The Fat in Chicken Isn’t All Bad

Most of the fat in chicken is unsaturated. A roasted chicken breast with 4 grams of total fat contains less than 1 gram of saturated fat, meaning roughly 80% of its fat comes from the mono- and polyunsaturated types that are easier on your cardiovascular system. Even dark meat, while higher in total fat, maintains a relatively favorable ratio. This puts chicken in a better position than beef or pork, where saturated fat makes up a larger share of the total.

Cooking Method Changes Everything

Roasting, grilling, or poaching chicken keeps the fat content close to its natural level. Frying adds fat from the cooking oil and any breading that soaks it up. A single fried chicken drumstick with skin and breading contains about 12.7 grams of fat in just 75 grams of meat. A roasted drumstick with skin weighs more (105 grams) yet has less total fat at 10.7 grams. Ounce for ounce, frying can nearly double the fat density.

Pan-searing in a small amount of oil adds less fat than deep-frying but still more than dry-heat methods. If you’re choosing chicken specifically to keep fat low, roasting, baking, or grilling without added oil will get you closest to those baseline numbers on the nutrition label.
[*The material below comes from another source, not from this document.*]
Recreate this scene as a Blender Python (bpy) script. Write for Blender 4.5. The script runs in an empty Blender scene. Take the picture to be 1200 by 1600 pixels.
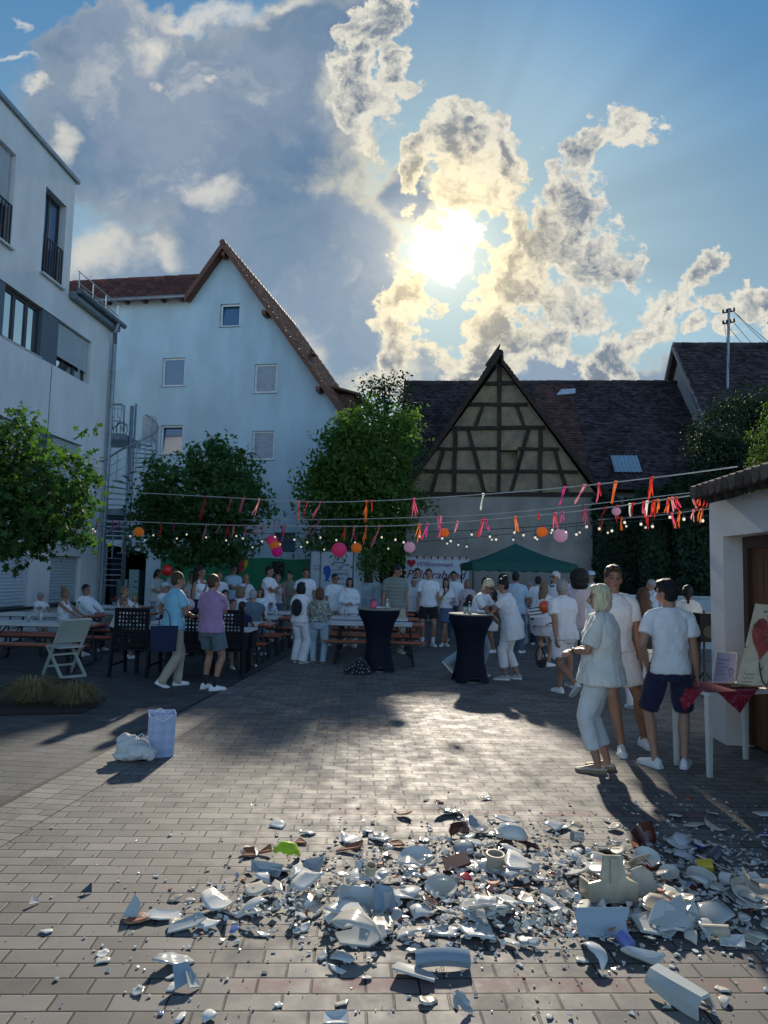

Watch for Added Ingredients in Packaged Chicken

Raw chicken at the grocery store isn’t always just chicken. Products labeled “self-basting,” “marinated,” or “for flavoring” have been injected with a solution during processing. According to the USDA, these solutions can contain butter or other edible fats, broth, spices, and flavor enhancers. Bone-in poultry can have up to 3% of its weight added through this process, and boneless poultry up to 8%.

That 8% figure matters. If you buy a pound of boneless chicken breast expecting 3 grams of fat per serving, an injected solution containing butter or oil will push that number higher. Check the ingredients list on the package. Plain, unenhanced chicken will list only “chicken” as an ingredient. Anything with a solution will spell it out, and you’ll often notice a lower price per pound on enhanced products because you’re partially paying for added water and flavorings.

What “Low Fat” Actually Means

Under FDA labeling rules, a food qualifies as “low fat” if it contains 3 grams of fat or less per serving. Skinless chicken breast meets this standard. Skinless dark meat, at 9 grams per serving, does not. The FDA also defines “extra lean” for meat products as less than 5 grams total fat, less than 2 grams saturated fat, and less than 95 milligrams of cholesterol per serving. Chicken breast clears these thresholds easily.

So if you’re asking whether chicken is low fat in the formal, regulatory sense: breast meat qualifies, dark meat doesn’t, and skin or breading will disqualify any cut. In practical terms, even skinless dark meat chicken is still considerably leaner than most beef and many pork cuts, making it a solid choice for anyone looking to reduce their overall fat intake without going meatless.